Nathacha Appanah, également en lice pour le Goncourt, a été choisie au second tour du vote devant les quatre autres romans figurant dans la dernière sélection: « La Maison vide » (Minuit) de Laurent Mauvignier, « Au grand jamais » (Gallimard) de Jakuta Alikavazovic, « Un mal irréparable » (Mialet-Barrault) de Lionel Duroy et « Le monde est fatigué » (Finitude) de Joseph Incardona.
« Je suis tellement heureuse d’avoir un prix d’automne. C’est mon 12e livre et mon premier grand prix », a-t-elle réagi, interrogée par l’AFP.
« C’est un livre qui m’a pris longtemps. C’est un livre de compréhension de la noirceur et de la dynamique de la violence », a ajouté la romancière.
L’autrice entremêle le destin tragique de trois femmes pour décrire les rouages de l’emprise de la part d’hommes jaloux, brutaux et manipulateurs.
– « Ces femmes qui courent » –
« De ces nuits et de ces vies, de ces femmes qui courent, de ces cœurs qui luttent, de ces instants qui sont si accablants qu’ils ne rentrent pas dans la mesure du temps, il a fallu faire quelque chose.

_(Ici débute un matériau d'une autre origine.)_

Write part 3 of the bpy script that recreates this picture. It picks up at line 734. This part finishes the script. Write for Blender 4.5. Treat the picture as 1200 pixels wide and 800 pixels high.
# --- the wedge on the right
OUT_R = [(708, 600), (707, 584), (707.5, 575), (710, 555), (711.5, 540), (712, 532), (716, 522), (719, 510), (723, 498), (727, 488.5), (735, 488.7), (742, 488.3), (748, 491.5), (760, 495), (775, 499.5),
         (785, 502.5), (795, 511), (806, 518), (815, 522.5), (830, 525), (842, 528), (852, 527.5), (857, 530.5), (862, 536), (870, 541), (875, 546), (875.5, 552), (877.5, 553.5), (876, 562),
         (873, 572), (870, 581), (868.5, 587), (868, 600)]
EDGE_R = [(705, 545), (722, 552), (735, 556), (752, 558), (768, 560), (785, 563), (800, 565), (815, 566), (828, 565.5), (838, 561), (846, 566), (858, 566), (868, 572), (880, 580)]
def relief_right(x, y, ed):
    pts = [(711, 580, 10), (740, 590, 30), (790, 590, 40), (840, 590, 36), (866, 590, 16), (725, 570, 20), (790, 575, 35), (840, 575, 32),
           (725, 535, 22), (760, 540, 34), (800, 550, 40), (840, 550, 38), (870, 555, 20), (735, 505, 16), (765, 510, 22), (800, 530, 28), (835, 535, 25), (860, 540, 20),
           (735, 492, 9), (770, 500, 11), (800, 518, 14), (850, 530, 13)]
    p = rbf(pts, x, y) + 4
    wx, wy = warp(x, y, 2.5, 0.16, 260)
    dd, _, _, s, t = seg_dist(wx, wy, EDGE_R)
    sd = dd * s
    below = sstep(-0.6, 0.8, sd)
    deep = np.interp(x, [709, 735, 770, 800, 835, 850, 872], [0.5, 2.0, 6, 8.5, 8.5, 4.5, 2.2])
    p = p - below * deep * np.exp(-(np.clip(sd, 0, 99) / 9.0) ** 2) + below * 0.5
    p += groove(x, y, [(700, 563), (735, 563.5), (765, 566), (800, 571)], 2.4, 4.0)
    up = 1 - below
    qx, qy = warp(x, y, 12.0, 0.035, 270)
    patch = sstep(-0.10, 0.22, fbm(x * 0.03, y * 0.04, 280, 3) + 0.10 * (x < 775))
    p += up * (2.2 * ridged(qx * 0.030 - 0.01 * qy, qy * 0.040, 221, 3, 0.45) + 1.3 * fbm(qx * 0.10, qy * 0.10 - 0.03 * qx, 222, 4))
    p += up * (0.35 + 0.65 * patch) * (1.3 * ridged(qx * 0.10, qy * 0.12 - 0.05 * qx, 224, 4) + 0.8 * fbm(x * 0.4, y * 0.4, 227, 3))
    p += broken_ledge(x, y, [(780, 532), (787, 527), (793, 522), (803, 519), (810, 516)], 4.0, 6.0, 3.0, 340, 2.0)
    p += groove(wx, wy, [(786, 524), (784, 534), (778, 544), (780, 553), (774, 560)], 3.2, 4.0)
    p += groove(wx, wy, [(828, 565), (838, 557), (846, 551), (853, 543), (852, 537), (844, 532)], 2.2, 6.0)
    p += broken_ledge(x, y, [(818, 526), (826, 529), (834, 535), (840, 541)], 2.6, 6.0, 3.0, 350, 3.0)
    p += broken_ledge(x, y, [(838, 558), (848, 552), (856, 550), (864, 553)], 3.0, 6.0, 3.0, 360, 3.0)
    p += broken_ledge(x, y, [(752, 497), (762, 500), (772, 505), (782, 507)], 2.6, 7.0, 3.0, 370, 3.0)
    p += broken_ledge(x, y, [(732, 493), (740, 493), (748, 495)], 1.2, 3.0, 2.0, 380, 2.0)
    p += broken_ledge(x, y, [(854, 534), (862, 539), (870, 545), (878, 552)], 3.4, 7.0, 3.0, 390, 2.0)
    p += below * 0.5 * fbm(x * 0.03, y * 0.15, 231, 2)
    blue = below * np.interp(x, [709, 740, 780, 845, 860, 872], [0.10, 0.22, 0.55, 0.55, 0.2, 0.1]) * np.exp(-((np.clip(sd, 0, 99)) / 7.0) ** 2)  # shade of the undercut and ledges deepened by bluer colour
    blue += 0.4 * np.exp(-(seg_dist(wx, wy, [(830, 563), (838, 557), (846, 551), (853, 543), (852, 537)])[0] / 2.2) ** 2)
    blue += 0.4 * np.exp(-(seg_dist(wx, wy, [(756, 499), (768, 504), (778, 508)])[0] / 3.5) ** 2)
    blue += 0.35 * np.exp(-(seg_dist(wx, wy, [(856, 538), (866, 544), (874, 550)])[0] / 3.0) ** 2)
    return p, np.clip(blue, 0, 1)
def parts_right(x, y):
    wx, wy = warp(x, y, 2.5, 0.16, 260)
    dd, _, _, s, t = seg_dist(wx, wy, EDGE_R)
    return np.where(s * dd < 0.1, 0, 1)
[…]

Les écrire, les regarder en face », explique-t-elle dans le livre.
L’une de ces femmes est Chahinez Daoud, une mère de trois jeunes enfants brûlée vive par son mari qu’elle avait quitté, à Mérignac, près de Bordeaux (sud-ouest), en 2021.
Cette affaire avait fait grand bruit en France, où une femme meurt tous les trois jours de la violence d’un conjoint ou ex, et relancé le débat sur la prise en charge par la police et la justice des femmes victimes de violence conjugale.
La deuxième est Emma, une cousine de l’autrice, également mère de trois enfants, écrasée par son mari en 2000 à l’Ile Maurice.
La troisième est l’autrice elle-même, qui a fui, pieds nus, le compagnon violent et paranoïaque avec lequel elle vivait, jusqu’à 25 ans, à l’île Maurice.
La « mécanique de l’emprise physique et morale » mise en place par cet homme, qui « l’insulte, l’agresse, l’isole de ses amis, la surveille, contrôle ses sorties et la manière dont elle s’habille, parle à sa place, sait l’amadouer, lui fait du chantage, lui fait croire qu’elle n’a pas d’autre choix que de rester avec lui… », décrit-elle.
Nathacha Appanah raconte parallèlement le livre en train de se faire, son enquête, ses rencontres avec les proches des victimes et ses états d’âme.
« Parfois je perds la foi en ce travail », dit-elle, en évoquant « une sorte d’obscurité, de silence et d’impuissance de la littérature ».
En 2024, le prix Femina avait été remis à l’écrivain franco-vénézuélien Miguel Bonnefoy, pour « Le Rêve du jaguar ».